Exercise goal | Locate the lines that hold the string "picture". Copy every such line.

Dataset content |
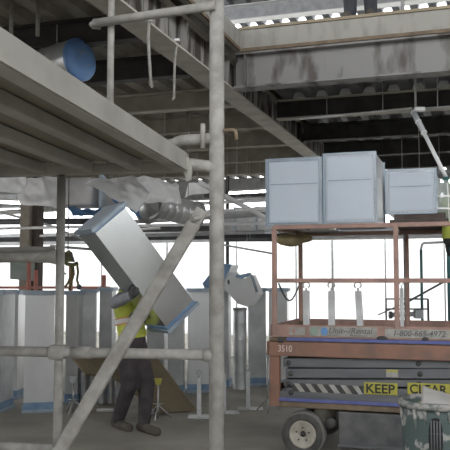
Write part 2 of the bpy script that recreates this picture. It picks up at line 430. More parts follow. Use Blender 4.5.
far = [  # x1,y1,d1, x2,y2,d2, radius, material, shade word
    (-20, 207, 14, 200, 203, 12.5, .03, 'pipegrey'), (-20, 222, 15, 130, 221, 14, .06, 'pipedark'), (-20, 229, 13, 270, 223, 12, .025, 'pipelight'),
    (-20, 240, 16, 280, 236, 15, .05, 'pipedark'), (-20, 214, 16, 60, 209, 15.5, .05, 'pipelight'), (120, 229, 15.5, 280, 227, 14.5, .07, 'pipedark'),
    (50, 246, 17, 100, 250, 17, .03, 'pipegrey'), (130, 236, 13, 265, 232, 12.4, .03, 'pipegrey'), (165, 214, 11, 268, 208, 10.5, .022, 'pipelight'),
    (190, 204, 12, 266, 200, 11.5, .028, 'pipelight'), (200, 183, 10, 268, 219, 12, .035, 'pipelight'), (205, 196, 15.5, 268, 194, 15, .05, 'pipedark'),
    (222, 240, 14.2, 278, 240, 14, .03, 'pipedark'), (270, 240, 15, 455, 232, 12.5, .03, 'pipegrey'), (218, 244, 12.5, 275, 254, 13, .016, 'pipegrey'),
    (60, 230, 14, 110, 250, 15, .02, 'pipegrey'), (0, 212, 13, 62, 229, 14, .022, 'pipelight'), (420, 185, 16, 455, 184, 15, .04, 'pipegrey'), (386, 176, 11, 455, 171, 10.4, .02, 'pipegrey'),
    (40, 236, 12, 160, 228, 11.5, .02, 'pipelight'), (130, 222, 13.4, 268, 214, 12.6, .04, 'pipegrey'), (275, 205, 16, 300, 205, 16, .04, 'pipegrey')]
lb = {'pipegrey': 'thin grey pipe hanging among the services at the back', 'pipedark': 'dark pipe hanging among the services at the back', 'pipelight': 'pale conduit hanging among the services at the back'}
for (x1, y1, d1, x2, y2, d2, r, m) in far:
    p1, p2 = P(x1, y1, d1), P(x2, y2, d2); mid = toB((p1 + p2) / 2)
    hung('ceiling_pipe', lb[m], p1, p2, r, m, top=3.9 if mid[1] < 9 else 3.5, group=gp + ', ' + {'pipegrey': 'grey', 'pipedark': 'dark', 'pipelight': 'pale'}[m])
duct_run('ventilation_duct', P(222, 221, 15), P(285, 219, 14.2), .5, .42, 'pipegrey', 'wide grey duct hanging at the back, right of the thick scaffold pole', seams=3)
duct_run('ventilation_duct', P(-30, 201, 16.5), P(28, 200, 16), .5, .22, 'galvd', 'shallow grey duct hanging at the back left behind the column', seams=2)
M['glow'] = bpy.data.materials.new('strip_light_tube'); M['glow'].use_nodes = True
_b = M['glow'].node_tree.nodes['Principled BSDF']; _b.inputs['Emission Color'].default_value = (1, .98, .95, 1); _b.inputs['Emission Strength'].default_value = 14
for (x1, y1, x2, y2, d_, lab) in ((229, 193, 268, 191, 13.6, 'lit strip light at the back between the thick pole and the left duct box'), (-14, 201, 24, 203, 11.5, 'lit strip light hanging at the far left before the beige column'),
                              (100, 199, 150, 197, 11.0, 'lit strip light partly hidden by the sagging white plastic'), (390, 183, 452, 181, 11.5, 'lit strip light hanging behind the smallest duct box')):
    a_, b_ = P(x1, y1, d_), P(x2, y2, d_); c_ = (a_ + b_) / 2
    ro = thing('strip_light', lab, 'light', c_)
    MB().bar(a_ + V((0, 0, .03)), b_ + V((0, 0, .03)), .12, .03, bev=.005).build('housing', 'pipelight', ro, world=True)
    MB().tube(a_, b_, .022, 10).build('tube', 'glow', ro, world=True)
    for t_ in (.2, .8):
        q_ = a_.lerp(b_, t_); MB().tube(q_ + V((0, 0, .04)), V((q_.x, q_.y, 3.9)), .005, 6).build('hanger_rod', 'pipegrey', ro, world=True)
# silver spiral duct sloping down to right
def spiral(mb, p1, p2, r, n=8, seg=26):
    p1, p2 = V(p1), V(p2); pts = []; rad = []
    for i in range(n):
        for f, e in ((0, 0), (.04, .012), (.08, 0), (.96, 0)):
            pts.append(p1.lerp(p2, (i + f) / n)); rad.append(r * (1 + e * 2))
    pts.append(p2); rad.append(r)
    return mb.path(pts, rad, seg)
p1, p2 = P(156, 205, 10.0), P(196, 215, 10.4); ro = thing('spiral_duct', 'shiny round spiral duct sloping down to the right at ceiling height', 'duct', (p1 + p2) / 2)
spiral(MB(), p1, p2, .17, 6).build('body', 'spiral', ro, world=True)
d = (p2 - p1).normalized(); MB().tube(p2 - d * .03, p2 + d * .03, .185, 26).build('collar', 'zinc', ro, world=True)
MB().tube(p1 - d * .04, p1 + d * .02, .19, 26).build('collar', 'galvd', ro, world=True)
for t_ in (.2, .8):
    q_ = p1.lerp(p2, t_); MB().tube(q_ + V((0, 0, .16)), V((q_.x, q_.y, 3.9)), .006, 6).build('hanger_rod', 'pipegrey', ro, world=True)
p1, p2 = P(146, 212, 10.2), P(159, 201, 9.9); ro = thing('duct_elbow', 'short dark metal elbow at the upper end of the shiny spiral duct', 'duct', (p1 + p2) / 2)
MB().tube(p1, p2, .16, 22).build('body', 'galvd', ro, world=True)
MB().tube(p1 - V((0, .0, .0)), p1 + (p2 - p1) * .15, .175, 22).build('collar', 'zinc', ro, world=True)
# insulation wrapped box duct with blue film
c1 = P(66, 194, 9.6); c2 = P(104, 193, 9.3)
ro = thing('insulated_duct', 'white insulation-wrapped duct hanging right of the thin scaffold post', 'duct', (c1 + c2) / 2)
MB().bar(c1, c2, .5, .34, bev=.03).build('body', 'insul', ro, world=True)
MB().bar(c2 - V((.02, 0, 0)), c2 + V((.02, 0, 0)), .56, .40, bev=.01).build('flange', 'galvflange', ro, world=True)
MB().sheet([P(63, 209, 9.3), P(102, 207, 9.05), P(100, 216, 9.2), P(72, 218, 9.5)], 14, 8, .05, 4, .004, 3).build('film_flap', 'bluefilm', ro, world=True)
# plastic drapes
def drape(name, label, pts, m, amp=.06, seed=1, cat='plastic sheet'):
    c = sum((V(p) for p in pts), V()) / 4
    mb = MB(); mb.sheet(pts, 34, 24, amp, 4.2, .004, seed, edge=True)
    return tag(mb.build(name, m, loc=c, world=True), label, cat)
drape('plastic_drape', 'white plastic wrap hanging behind the far left end of the scaffold deck', [P(-14, 190, 8.8), P(24, 194, 9), P(26, 176, 8.9), P(-14, 176, 8.8)], 'whiteplastic', seed=2)
drape('plastic_drape', 'white plastic wrap pinched in folds just left of the thin scaffold post', [P(20, 205, 9.4), P(60, 207, 9.2), P(62, 178, 9), P(12, 178, 9.4)], 'whiteplastic', .09, seed=5)
drape('plastic_drape', 'large white plastic sheet sagging above the tilted duct', [P(136, 212, 8.8), P(150, 196, 8.7), P(134, 177, 8.4), P(84, 180, 8.5)], 'whiteplastic', .05, seed=8)
drape('plastic_drape', 'white plastic bundled over the elbow left of the shiny spiral duct', [P(146, 203, 9), P(182, 202, 9.2), P(178, 180, 9.4), P(132, 178, 9)], 'whiteplastic', .09, seed=11)
drape('plastic_drape', 'white plastic flap between the shiny spiral duct and the thick scaffold pole', [P(184, 195, 10.4), P(222, 193, 10.6), P(214, 186, 10.6), P(188, 182, 10.4)], 'whiteplastic', .06, seed=14)
_f = drape('blue_film', 'dark blue film hanging under the sagging white plastic sheet', [P(122, 205, 9), P(141, 218, 9), P(128, 193, 9.1), P(101, 187, 9.2)], 'bluefilm', .05, seed=20)

_q = P(112, 191, 9.1); MB().tube(_q - V((0, 0, .03)), V((_q.x, _q.y, 3.9)), .006, 6).moved(-_f.location).build('tie_cord', 'pipegrey', _f)
# blue-capped round duct at upper left
p1, p2 = P(24, 66, 10.9), P(78, 60, 10.3)
ax = V((.83, -.52, .06)).normalized(); rr = .19
p2 = P(82, 59, 6.7); p1 = p2 - ax * .62
ro = thing('round_duct', 'large round metal duct capped with blue film, at upper left', 'duct', (p1 + p2) / 2)
spiral(MB(), p1, p2 - ax * .02, rr, 3, 36).build('body', 'spiral', ro, world=True)
MB().lathe([(0, 0), (rr * .5, .018), (rr * .97, .0), (rr * 1.02, -.02), (rr * 1.015, -.05), (rr * 1.0, -.05)], p2, ax, 36).build('end_film', 'bluefilmc', ro, world=True)
for (y0_, z0_, y1_, z1_) in ((-.10, .08, .12, .05), (-.12, -.02, .02, -.10), (-.02, .12, .06, -.02)):
    e1 = ax.cross(V((0, 0, 1))).normalized(); e2 = e1.cross(ax)
    MB().path([p2 + ax * .016 + e1 * y0_ + e2 * z0_, p2 + ax * .017 + e1 * (y0_ + y1_) * .55 + e2 * (z0_ + z1_) * .45, p2 + ax * .012 + e1 * y1_ + e2 * z1_], [.002, .004, .002], 6).build('film_crease', 'paletape', ro, world=True)
MB().tube(p1 - ax * .18, p1 - ax * .02, rr * .92, 30).build('collar', 'galvd', ro, world=True)
mb = MB(); mb.lathe([(rr * 1.03, -.02), (rr * 1.05, -.01), (rr * 1.05, .01), (rr * 1.03, .01)], p1 - ax * .0, ax, 36)
mb.build('ring_flange', 'galvd', ro, world=True)
for t_ in (.15, .5):
    q_ = p1.lerp(p2, t_); MB().tube(q_ + V((0, 0, rr * .98)), V((q_.x, q_.y, 3.92)), .006, 6).build('hanger_rod', 'pipegrey', ro, world=True)
# conduit pieces hanging from the stained girder
for i, (x1, y1, x2, y2, lab) in enumerate(((149, 22, 151, 85, 'pale bent conduit hanging from the stained girder, left of the pair'), (177, 42, 174, 98, 'pale bent conduit hanging from the stained girder, right of the pair'))):
    d1 = 5.6 if i == 0 else 6.6
    a, c, e = P(x1, y1, d1), P((x1 + x2) / 2 - 1, (y1 + y2) / 2, d1), P(x2, y2, d1)
    ro = thing('hanging_conduit', lab, 'conduit', a)
    hk = [e, e + V((.01 if i == 0 else -.01, -.02, -.015)), e + V((.035 if i == 0 else -.02, -.03, -.0))]
    MB().path([a + V((0, 0, .03)), a, a.lerp(c, .5) + V((-.006, 0, 0)), c, c.lerp(e, .5), e] + hk[1:2], .012, 10).build('tube', 'scaf', ro, world=True)
    MB().box(a + V((0, 0, .015)), (.05, .05, .03), bev=.005).build('clip', 'zinc', ro, world=True)
# rods above the blue capped duct
for x in (11.5, 38):
    bot = P(x - .5, 36, 6.3)
    o = MB().tube(V((0, 0, 0)), V((0, 0, 3.9 - bot.z)), .017, 10).build('hanger_pipe', 'scaf', loc=V((bot.x, bot.y, bot.z)))
    tag(o, 'pale pipe hanger rising above the blue capped duct' + (', nearer the picture edge' if x < 20 else ', beside its metal collar'), 'pipe')
# angled tube hung at the right with rods
ro = thing('hanging_tube', 'slanted pale tube hanging down at the far right above the lift', 'pipe', P(413, 112, 8.2))
pA, pB = P(413, 111, 8.2), P(446, 177, 7.7)
MB().tube(pA, pA.lerp(pB, .34), .03, 14).build('sleeve', 'pipegrey', ro, world=True)
MB().tube(pA.lerp(pB, .34), pB, .021, 12).build('inner_tube', 'pipelight', ro, world=True)
for t in (.02, .17, .34): MB().tube(pA.lerp(pB, t) , pA.lerp(pB, t + .012), .035, 14).build('clamp', 'pipelight', ro, world=True)
MB().box(pA + V((.07, 0, .02)), (.12, .05, .05), bev=.008).build('bracket', 'zinc', ro, world=True)
MB().tube(pA + V((.03, 0, .0)), V((pA.x + .03, pA.y, 3.98)), .012, 8).build('hanger_rod', 'pipegrey', ro, world=True)
MB().tube(pB + V((0, 0, 0)), pB + V((.01, 0, -.5)), .03, 10).build('lower_tube', 'teal', ro, world=True)
ro = hung('ceiling_pipe', 'pale cable tray edge crossing to the hanging tube under the right decking', P(300, 119, 9.4), P(412, 108, 8.9), .012, 'pipelight', top=3.9, n=2)
ro = hung('ceiling_pipe', 'dark cable crossing right of the hanging tube', P(420, 109, 8.3), P(456, 106, 8.1), .012, 'pipegrey', top=3.9, n=1)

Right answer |
Write part 2 of the bpy script that recreates this picture. It picks up at line 430. More parts follow. Use Blender 4.5.
    tag(o, 'pale pipe hanger rising above the blue capped duct' + (', nearer the picture edge' if x < 20 else ', beside its metal collar'), 'pipe')